**What the task asks**
Exactly repeat the full listing that follows.

**Collected data**
--- Start ---

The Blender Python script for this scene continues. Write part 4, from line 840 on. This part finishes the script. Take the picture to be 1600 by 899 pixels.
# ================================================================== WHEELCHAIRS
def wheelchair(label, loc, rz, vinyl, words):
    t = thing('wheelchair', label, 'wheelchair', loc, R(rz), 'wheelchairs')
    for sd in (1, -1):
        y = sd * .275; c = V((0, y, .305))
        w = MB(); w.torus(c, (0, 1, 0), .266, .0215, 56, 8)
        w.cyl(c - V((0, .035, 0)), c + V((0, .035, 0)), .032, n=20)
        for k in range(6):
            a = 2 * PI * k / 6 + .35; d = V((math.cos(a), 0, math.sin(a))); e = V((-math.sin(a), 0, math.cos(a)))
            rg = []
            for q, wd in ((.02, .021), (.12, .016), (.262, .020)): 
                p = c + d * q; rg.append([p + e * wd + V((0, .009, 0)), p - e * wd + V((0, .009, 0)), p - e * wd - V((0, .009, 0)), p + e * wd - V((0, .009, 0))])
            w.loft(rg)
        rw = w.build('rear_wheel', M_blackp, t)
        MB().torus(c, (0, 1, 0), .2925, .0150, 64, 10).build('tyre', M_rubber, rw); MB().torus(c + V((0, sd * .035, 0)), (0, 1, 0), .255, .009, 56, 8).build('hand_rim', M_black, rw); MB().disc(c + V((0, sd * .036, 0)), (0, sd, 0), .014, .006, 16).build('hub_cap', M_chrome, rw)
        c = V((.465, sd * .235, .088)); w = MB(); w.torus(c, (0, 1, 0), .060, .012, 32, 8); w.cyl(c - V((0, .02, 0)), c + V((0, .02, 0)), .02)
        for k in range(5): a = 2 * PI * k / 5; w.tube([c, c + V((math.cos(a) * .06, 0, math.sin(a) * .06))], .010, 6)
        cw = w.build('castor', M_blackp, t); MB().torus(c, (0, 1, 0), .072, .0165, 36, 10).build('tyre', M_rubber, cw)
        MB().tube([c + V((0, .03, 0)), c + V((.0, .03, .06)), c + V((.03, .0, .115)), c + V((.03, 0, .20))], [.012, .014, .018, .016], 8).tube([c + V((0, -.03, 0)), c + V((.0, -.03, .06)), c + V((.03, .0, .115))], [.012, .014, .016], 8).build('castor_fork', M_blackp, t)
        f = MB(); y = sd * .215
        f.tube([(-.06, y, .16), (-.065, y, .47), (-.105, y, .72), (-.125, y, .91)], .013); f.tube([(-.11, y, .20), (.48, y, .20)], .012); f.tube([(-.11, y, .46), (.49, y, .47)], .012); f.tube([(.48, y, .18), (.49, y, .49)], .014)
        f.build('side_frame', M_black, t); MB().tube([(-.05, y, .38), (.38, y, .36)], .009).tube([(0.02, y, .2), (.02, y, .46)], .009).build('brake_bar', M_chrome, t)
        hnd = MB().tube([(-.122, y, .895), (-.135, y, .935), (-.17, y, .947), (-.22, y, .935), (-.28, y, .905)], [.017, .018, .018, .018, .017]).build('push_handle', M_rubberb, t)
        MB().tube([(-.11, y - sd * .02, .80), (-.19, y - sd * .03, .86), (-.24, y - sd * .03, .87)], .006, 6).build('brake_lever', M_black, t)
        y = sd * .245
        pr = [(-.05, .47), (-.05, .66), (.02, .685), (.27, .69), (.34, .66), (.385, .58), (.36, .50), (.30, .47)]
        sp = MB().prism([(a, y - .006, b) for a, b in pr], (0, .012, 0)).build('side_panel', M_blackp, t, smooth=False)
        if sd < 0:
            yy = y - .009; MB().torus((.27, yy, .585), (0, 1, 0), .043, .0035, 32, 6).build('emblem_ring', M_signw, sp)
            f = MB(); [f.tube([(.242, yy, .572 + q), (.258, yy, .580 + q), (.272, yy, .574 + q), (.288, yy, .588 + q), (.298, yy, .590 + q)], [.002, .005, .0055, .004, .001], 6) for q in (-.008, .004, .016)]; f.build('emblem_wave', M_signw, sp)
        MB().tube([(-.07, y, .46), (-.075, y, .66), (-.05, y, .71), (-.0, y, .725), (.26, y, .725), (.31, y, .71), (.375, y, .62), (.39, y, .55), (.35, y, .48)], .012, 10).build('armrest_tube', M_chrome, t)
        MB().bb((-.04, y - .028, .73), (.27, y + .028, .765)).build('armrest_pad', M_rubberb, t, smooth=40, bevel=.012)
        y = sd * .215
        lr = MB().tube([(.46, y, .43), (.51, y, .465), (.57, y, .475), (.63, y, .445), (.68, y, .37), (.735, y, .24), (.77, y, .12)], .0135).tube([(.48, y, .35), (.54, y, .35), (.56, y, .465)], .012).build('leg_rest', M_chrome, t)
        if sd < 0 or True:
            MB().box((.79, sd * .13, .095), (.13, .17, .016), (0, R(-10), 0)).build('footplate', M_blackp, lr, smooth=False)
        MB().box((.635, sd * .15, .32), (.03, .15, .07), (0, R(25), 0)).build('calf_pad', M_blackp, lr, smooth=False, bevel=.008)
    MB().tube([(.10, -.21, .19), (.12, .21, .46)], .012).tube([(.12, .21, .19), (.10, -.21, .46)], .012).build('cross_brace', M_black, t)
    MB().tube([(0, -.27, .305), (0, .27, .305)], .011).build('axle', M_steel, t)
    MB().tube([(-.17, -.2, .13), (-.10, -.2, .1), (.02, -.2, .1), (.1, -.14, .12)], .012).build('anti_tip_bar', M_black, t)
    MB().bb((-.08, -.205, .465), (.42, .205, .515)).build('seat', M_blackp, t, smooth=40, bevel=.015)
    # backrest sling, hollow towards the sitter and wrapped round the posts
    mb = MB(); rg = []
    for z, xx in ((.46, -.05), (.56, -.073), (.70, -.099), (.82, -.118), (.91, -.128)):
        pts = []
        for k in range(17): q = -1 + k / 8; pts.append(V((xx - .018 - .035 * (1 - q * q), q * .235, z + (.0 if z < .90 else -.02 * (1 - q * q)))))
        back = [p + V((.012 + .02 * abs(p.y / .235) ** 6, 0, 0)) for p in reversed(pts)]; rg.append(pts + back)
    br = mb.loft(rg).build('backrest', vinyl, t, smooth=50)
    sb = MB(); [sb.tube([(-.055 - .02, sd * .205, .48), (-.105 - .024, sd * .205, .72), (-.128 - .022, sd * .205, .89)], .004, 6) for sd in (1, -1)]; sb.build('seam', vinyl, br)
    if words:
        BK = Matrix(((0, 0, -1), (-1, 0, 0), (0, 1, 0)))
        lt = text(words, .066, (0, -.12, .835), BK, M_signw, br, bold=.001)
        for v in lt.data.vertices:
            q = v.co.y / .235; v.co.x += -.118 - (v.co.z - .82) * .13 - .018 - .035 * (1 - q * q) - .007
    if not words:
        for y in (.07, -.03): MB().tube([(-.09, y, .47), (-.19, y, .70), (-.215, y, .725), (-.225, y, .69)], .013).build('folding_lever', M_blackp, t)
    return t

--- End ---

**Answer in full**
The Blender Python script for this scene continues. Write part 4, from line 840 on. This part finishes the script. Take the picture to be 1600 by 899 pixels.
# ================================================================== WHEELCHAIRS
def wheelchair(label, loc, rz, vinyl, words):
    t = thing('wheelchair', label, 'wheelchair', loc, R(rz), 'wheelchairs')
    for sd in (1, -1):
        y = sd * .275; c = V((0, y, .305))
        w = MB(); w.torus(c, (0, 1, 0), .266, .0215, 56, 8)
        w.cyl(c - V((0, .035, 0)), c + V((0, .035, 0)), .032, n=20)
        for k in range(6):
            a = 2 * PI * k / 6 + .35; d = V((math.cos(a), 0, math.sin(a))); e = V((-math.sin(a), 0, math.cos(a)))
            rg = []
            for q, wd in ((.02, .021), (.12, .016), (.262, .020)): 
                p = c + d * q; rg.append([p + e * wd + V((0, .009, 0)), p - e * wd + V((0, .009, 0)), p - e * wd - V((0, .009, 0)), p + e * wd - V((0, .009, 0))])
            w.loft(rg)
        rw = w.build('rear_wheel', M_blackp, t)
        MB().torus(c, (0, 1, 0), .2925, .0150, 64, 10).build('tyre', M_rubber, rw); MB().torus(c + V((0, sd * .035, 0)), (0, 1, 0), .255, .009, 56, 8).build('hand_rim', M_black, rw); MB().disc(c + V((0, sd * .036, 0)), (0, sd, 0), .014, .006, 16).build('hub_cap', M_chrome, rw)
        c = V((.465, sd * .235, .088)); w = MB(); w.torus(c, (0, 1, 0), .060, .012, 32, 8); w.cyl(c - V((0, .02, 0)), c + V((0, .02, 0)), .02)
        for k in range(5): a = 2 * PI * k / 5; w.tube([c, c + V((math.cos(a) * .06, 0, math.sin(a) * .06))], .010, 6)
        cw = w.build('castor', M_blackp, t); MB().torus(c, (0, 1, 0), .072, .0165, 36, 10).build('tyre', M_rubber, cw)
        MB().tube([c + V((0, .03, 0)), c + V((.0, .03, .06)), c + V((.03, .0, .115)), c + V((.03, 0, .20))], [.012, .014, .018, .016], 8).tube([c + V((0, -.03, 0)), c + V((.0, -.03, .06)), c + V((.03, .0, .115))], [.012, .014, .016], 8).build('castor_fork', M_blackp, t)
        f = MB(); y = sd * .215
        f.tube([(-.06, y, .16), (-.065, y, .47), (-.105, y, .72), (-.125, y, .91)], .013); f.tube([(-.11, y, .20), (.48, y, .20)], .012); f.tube([(-.11, y, .46), (.49, y, .47)], .012); f.tube([(.48, y, .18), (.49, y, .49)], .014)
        f.build('side_frame', M_black, t); MB().tube([(-.05, y, .38), (.38, y, .36)], .009).tube([(0.02, y, .2), (.02, y, .46)], .009).build('brake_bar', M_chrome, t)
        hnd = MB().tube([(-.122, y, .895), (-.135, y, .935), (-.17, y, .947), (-.22, y, .935), (-.28, y, .905)], [.017, .018, .018, .018, .017]).build('push_handle', M_rubberb, t)
        MB().tube([(-.11, y - sd * .02, .80), (-.19, y - sd * .03, .86), (-.24, y - sd * .03, .87)], .006, 6).build('brake_lever', M_black, t)
        y = sd * .245
        pr = [(-.05, .47), (-.05, .66), (.02, .685), (.27, .69), (.34, .66), (.385, .58), (.36, .50), (.30, .47)]
        sp = MB().prism([(a, y - .006, b) for a, b in pr], (0, .012, 0)).build('side_panel', M_blackp, t, smooth=False)
        if sd < 0:
            yy = y - .009; MB().torus((.27, yy, .585), (0, 1, 0), .043, .0035, 32, 6).build('emblem_ring', M_signw, sp)
            f = MB(); [f.tube([(.242, yy, .572 + q), (.258, yy, .580 + q), (.272, yy, .574 + q), (.288, yy, .588 + q), (.298, yy, .590 + q)], [.002, .005, .0055, .004, .001], 6) for q in (-.008, .004, .016)]; f.build('emblem_wave', M_signw, sp)
        MB().tube([(-.07, y, .46), (-.075, y, .66), (-.05, y, .71), (-.0, y, .725), (.26, y, .725), (.31, y, .71), (.375, y, .62), (.39, y, .55), (.35, y, .48)], .012, 10).build('armrest_tube', M_chrome, t)
        MB().bb((-.04, y - .028, .73), (.27, y + .028, .765)).build('armrest_pad', M_rubberb, t, smooth=40, bevel=.012)
        y = sd * .215
        lr = MB().tube([(.46, y, .43), (.51, y, .465), (.57, y, .475), (.63, y, .445), (.68, y, .37), (.735, y, .24), (.77, y, .12)], .0135).tube([(.48, y, .35), (.54, y, .35), (.56, y, .465)], .012).build('leg_rest', M_chrome, t)
        if sd < 0 or True:
            MB().box((.79, sd * .13, .095), (.13, .17, .016), (0, R(-10), 0)).build('footplate', M_blackp, lr, smooth=False)
        MB().box((.635, sd * .15, .32), (.03, .15, .07), (0, R(25), 0)).build('calf_pad', M_blackp, lr, smooth=False, bevel=.008)
    MB().tube([(.10, -.21, .19), (.12, .21, .46)], .012).tube([(.12, .21, .19), (.10, -.21, .46)], .012).build('cross_brace', M_black, t)
    MB().tube([(0, -.27, .305), (0, .27, .305)], .011).build('axle', M_steel, t)
    MB().tube([(-.17, -.2, .13), (-.10, -.2, .1), (.02, -.2, .1), (.1, -.14, .12)], .012).build('anti_tip_bar', M_black, t)
    MB().bb((-.08, -.205, .465), (.42, .205, .515)).build('seat', M_blackp, t, smooth=40, bevel=.015)
    # backrest sling, hollow towards the sitter and wrapped round the posts
    mb = MB(); rg = []
    for z, xx in ((.46, -.05), (.56, -.073), (.70, -.099), (.82, -.118), (.91, -.128)):
        pts = []
        for k in range(17): q = -1 + k / 8; pts.append(V((xx - .018 - .035 * (1 - q * q), q * .235, z + (.0 if z < .90 else -.02 * (1 - q * q)))))
        back = [p + V((.012 + .02 * abs(p.y / .235) ** 6, 0, 0)) for p in reversed(pts)]; rg.append(pts + back)
    br = mb.loft(rg).build('backrest', vinyl, t, smooth=50)
    sb = MB(); [sb.tube([(-.055 - .02, sd * .205, .48), (-.105 - .024, sd * .205, .72), (-.128 - .022, sd * .205, .89)], .004, 6) for sd in (1, -1)]; sb.build('seam', vinyl, br)
    if words:
        BK = Matrix(((0, 0, -1), (-1, 0, 0), (0, 1, 0)))
        lt = text(words, .066, (0, -.12, .835), BK, M_signw, br, bold=.001)
        for v in lt.data.vertices:
            q = v.co.y / .235; v.co.x += -.118 - (v.co.z - .82) * .13 - .018 - .035 * (1 - q * q) - .007
    if not words:
        for y in (.07, -.03): MB().tube([(-.09, y, .47), (-.19, y, .70), (-.215, y, .725), (-.225, y, .69)], .013).build('folding_lever', M_blackp, t)
    return t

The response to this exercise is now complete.